While this will help low paid workers outwith the public sector, it has been set below the level of the Scottish Living Wage that applies to most UNISON members in Scotland. If the Scottish Government follows the Chancellor’s lead, as they generally do, public sector workers face four more years of pay restraint with increases capped at 1% per year.

It could be even worse, particularly for young members and low paid members with families. The freeze in working age benefits hit families hardest and young people also lose Housing Benefit until they reach 21. They don’t get the new living wage either. One of the real benefits of the English approach to supporting disadvantaged students at university was maintenance grants. They have been abolished and replaced by loans. The Tories really do have it in for young people - no wonder they oppose extending the vote to 16 year olds!

The increase in income tax personal allowances are a help, but they are a regressive tax cut that benefit higher paid workers more as this IFS chart based on previous plans shows.

The Resolution Foundation has also provided a helpful explanation of why wages alone don't work. The rich also gain from changes to inheritance tax that will cost the Treasury almost £1bn. Tax relief for £1m home owners won't help many in Scotland and will simply entrench intergenerational inequality and increase house prices. It will do nothing for house building. The OBR estimates that the budget changes will cut affordable housing by 40,000. This table from the OBR report shows the extent of upper middle class welfare in this budget.

The measures to tackle tax avoidance are welcome, even if pinched from Labour's manifesto. However, the OBR rates the estimates of income raised as 'very high' uncertainty. They will also have to deliver on the extra HMRC staff, after years of cuts. There is some confusion here between the Chancellor's claimed £750m for HMRC and the Red Book's £250m. The Non-Doms are also being phased out very slowly, giving ample time for the Chancellor's pals to find new ways of dodging tax.

The OBR also estimate that the economic recovery will slow slightly and still depends on an significant increase in household debt. I always find this a scary chart as we all recall what happened last time personal debt increased in this way.

After wages we need to look closely at the impact a UK budget has on Scottish public spending. Cuts in departmental spending (RDEL) will follow a much smoother path than was implied in March, moving away from the previous ‘rollercoaster’ pattern.
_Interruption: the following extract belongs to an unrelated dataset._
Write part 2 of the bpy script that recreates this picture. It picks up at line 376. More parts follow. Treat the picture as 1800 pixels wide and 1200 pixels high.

Real terms RDEL cuts now range from 0.5 to 2.4% a year between 2015-16 and 2019-20. In March, the real cuts in 2016-17 and 2017-18 were 5.8 and 5.4% respectively – larger than any seen in the previous Parliament. RDEL spending is now assumed to fall by an average of 1.5% a year in real terms over this Parliament, compared to the 1.6% over the previous Parliament. Essentially the cut is similar, but spread more evenly over a longer period as this chart from the OBR report shows.

It is difficult to calculate the Barnett consequentials until we see the departmental allocations for devolved services in England. That will probably become clearer in the Autumn Statement. However, the limited good news is that the massive cuts planned for the next two years will be somewhat reduced from the March plans.

The impact on jobs is still significant. UK general government employment is estimated to fall by 0.4 million by the first quarter of 2020, leading to a total fall from early 2011 of 0.7 million. These figures are 0.2 million smaller than projected in March, but still equate to a 13% overall reduction in headcount. The Scottish job losses could be between 30,000 and 40,000 posts by 2020.

The OBR now publishes tax forecasts for the devolved administrations. They only cover the Calman provisions, not the more extensive powers being debated in the Scotland Bill at Westminster. This chart sets out their estimates.

For those interested in pension funds there will be considerable analysis of the tax changes. I also note that tucked away in the Red Book is a reference to pooled investment of local authority pension funds. Something we are at least considering in Scotland.

Overall, doing something about some wages is I suppose some progress from this Chancellor, even if it is only a partial plug for benefit cuts. Welfare cuts for the poor paying for tax cuts for the rich is a more predictable element of the budget along with spending cuts that aim to cut vital public services. I also suspect this is a budget that requires more analysis of the detail - with more horrors yet to be discovered.